Write out only the lines running from the one that contains "scuff=.1, peel=.2, spec=.3)" to the end of the material, both ends included.

_ _ _ _ _

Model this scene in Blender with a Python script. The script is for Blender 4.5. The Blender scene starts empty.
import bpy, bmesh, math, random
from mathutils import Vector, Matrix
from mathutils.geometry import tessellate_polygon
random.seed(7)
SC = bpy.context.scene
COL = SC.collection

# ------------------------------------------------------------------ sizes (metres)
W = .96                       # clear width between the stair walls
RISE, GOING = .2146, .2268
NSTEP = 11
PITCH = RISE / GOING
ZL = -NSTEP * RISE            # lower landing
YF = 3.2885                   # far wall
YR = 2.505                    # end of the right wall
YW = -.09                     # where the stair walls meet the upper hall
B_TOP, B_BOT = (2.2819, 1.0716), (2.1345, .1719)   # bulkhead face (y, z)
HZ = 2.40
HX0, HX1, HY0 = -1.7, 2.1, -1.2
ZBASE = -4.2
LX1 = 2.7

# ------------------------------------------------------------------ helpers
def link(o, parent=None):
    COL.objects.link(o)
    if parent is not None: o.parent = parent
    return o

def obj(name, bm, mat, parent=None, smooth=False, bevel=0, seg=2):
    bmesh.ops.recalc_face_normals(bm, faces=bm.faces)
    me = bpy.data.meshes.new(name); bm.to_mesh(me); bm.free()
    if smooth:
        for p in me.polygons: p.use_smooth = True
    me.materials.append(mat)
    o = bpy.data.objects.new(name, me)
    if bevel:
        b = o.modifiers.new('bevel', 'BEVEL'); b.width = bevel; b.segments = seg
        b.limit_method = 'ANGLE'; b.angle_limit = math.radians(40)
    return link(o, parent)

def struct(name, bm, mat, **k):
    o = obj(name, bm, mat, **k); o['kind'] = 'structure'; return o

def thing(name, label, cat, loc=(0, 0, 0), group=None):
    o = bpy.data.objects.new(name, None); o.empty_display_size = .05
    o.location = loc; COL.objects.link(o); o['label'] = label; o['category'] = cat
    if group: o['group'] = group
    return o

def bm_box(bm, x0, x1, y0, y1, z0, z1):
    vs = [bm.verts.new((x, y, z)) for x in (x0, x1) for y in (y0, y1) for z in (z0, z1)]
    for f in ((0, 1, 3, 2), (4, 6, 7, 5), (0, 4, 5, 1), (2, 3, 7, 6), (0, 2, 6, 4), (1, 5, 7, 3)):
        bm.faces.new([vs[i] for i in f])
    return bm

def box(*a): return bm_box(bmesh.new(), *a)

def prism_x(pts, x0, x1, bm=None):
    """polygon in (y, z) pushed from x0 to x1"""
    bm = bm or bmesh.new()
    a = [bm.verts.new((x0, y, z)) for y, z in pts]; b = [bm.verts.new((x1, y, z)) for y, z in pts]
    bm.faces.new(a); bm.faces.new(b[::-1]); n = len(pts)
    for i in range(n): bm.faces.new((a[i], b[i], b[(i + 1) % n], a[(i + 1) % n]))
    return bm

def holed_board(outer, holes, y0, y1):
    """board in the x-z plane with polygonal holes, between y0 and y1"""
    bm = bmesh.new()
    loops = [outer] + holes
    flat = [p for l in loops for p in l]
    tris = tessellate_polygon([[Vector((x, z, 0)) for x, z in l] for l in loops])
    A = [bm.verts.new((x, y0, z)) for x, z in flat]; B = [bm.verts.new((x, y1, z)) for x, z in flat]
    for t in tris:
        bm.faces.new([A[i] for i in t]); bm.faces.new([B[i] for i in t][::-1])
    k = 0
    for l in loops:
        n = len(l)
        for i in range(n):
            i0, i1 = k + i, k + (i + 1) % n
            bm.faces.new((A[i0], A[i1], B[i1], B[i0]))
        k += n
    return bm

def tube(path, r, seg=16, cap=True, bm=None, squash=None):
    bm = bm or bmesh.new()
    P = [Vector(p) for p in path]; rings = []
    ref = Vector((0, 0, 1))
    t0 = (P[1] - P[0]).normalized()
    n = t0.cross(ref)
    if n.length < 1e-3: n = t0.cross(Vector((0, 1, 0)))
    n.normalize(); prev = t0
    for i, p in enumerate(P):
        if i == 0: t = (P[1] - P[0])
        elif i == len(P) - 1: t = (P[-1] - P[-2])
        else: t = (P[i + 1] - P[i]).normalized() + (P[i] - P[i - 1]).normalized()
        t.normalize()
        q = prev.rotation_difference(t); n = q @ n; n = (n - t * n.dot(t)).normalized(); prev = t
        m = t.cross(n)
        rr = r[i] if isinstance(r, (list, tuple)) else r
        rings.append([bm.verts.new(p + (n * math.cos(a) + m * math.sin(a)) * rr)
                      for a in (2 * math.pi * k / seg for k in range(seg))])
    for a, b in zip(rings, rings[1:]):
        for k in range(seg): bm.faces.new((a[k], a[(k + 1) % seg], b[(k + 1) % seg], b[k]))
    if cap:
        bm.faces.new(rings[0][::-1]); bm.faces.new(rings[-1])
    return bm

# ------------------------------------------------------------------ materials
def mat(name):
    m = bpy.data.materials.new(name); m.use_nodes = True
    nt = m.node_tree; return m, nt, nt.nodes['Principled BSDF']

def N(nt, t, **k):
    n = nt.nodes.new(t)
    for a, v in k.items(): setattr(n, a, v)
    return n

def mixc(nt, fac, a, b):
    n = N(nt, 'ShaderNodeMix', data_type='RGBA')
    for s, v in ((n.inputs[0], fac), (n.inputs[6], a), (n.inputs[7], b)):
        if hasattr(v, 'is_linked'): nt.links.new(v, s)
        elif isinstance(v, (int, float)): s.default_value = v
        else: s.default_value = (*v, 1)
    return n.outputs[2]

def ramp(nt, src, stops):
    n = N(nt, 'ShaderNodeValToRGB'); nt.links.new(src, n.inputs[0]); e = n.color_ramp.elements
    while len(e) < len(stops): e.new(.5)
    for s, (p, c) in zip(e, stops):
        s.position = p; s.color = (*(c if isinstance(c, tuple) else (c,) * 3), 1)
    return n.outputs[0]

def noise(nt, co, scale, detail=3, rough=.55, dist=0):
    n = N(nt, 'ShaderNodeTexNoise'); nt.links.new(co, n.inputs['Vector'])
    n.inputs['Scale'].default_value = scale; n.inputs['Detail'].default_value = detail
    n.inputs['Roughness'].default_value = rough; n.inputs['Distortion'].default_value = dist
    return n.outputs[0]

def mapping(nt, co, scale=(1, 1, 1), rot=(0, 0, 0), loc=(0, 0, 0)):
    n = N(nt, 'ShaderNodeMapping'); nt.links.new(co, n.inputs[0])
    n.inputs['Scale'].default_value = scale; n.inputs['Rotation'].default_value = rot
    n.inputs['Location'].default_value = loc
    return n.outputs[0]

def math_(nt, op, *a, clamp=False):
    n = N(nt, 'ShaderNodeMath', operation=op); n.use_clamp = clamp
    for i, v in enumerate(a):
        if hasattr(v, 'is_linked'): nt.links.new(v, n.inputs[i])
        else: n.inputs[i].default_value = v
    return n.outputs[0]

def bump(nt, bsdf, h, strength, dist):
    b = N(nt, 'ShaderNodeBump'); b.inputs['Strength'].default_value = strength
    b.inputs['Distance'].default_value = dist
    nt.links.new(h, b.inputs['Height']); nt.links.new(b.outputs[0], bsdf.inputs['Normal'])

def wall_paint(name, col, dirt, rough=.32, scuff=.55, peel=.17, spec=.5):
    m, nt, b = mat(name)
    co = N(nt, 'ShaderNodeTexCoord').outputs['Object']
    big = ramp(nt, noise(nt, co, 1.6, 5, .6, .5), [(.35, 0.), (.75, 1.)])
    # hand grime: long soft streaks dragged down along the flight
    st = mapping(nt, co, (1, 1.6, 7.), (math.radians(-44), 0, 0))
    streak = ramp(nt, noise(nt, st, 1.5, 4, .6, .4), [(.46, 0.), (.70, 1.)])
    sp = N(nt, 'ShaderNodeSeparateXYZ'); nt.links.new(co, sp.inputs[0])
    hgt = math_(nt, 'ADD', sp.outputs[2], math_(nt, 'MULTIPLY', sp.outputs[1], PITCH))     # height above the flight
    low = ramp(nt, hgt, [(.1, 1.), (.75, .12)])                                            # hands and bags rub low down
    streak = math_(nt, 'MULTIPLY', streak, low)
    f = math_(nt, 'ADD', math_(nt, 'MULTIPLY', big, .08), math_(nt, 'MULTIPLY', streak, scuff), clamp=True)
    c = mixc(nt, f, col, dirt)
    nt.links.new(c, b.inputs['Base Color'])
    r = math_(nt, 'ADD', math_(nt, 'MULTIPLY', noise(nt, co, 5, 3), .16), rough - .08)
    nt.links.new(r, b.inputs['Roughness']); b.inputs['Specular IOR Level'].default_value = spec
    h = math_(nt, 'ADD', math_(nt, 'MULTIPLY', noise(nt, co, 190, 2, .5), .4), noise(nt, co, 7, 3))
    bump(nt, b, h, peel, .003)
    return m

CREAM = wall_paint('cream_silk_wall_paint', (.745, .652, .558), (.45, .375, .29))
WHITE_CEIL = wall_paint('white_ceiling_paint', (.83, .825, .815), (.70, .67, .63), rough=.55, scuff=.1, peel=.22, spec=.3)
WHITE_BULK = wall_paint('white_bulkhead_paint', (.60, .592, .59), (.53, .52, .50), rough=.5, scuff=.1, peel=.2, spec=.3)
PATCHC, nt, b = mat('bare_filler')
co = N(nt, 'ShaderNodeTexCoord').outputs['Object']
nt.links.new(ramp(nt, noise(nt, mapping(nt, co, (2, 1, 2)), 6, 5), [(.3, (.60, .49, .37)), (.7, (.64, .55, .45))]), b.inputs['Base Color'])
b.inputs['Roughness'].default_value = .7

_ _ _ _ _

_Completed task_:
WHITE_BULK = wall_paint('white_bulkhead_paint', (.60, .592, .59), (.53, .52, .50), rough=.5, scuff=.1, peel=.2, spec=.3)
PATCHC, nt, b = mat('bare_filler')
co = N(nt, 'ShaderNodeTexCoord').outputs['Object']
nt.links.new(ramp(nt, noise(nt, mapping(nt, co, (2, 1, 2)), 6, 5), [(.3, (.60, .49, .37)), (.7, (.64, .55, .45))]), b.inputs['Base Color'])
b.inputs['Roughness'].default_value = .7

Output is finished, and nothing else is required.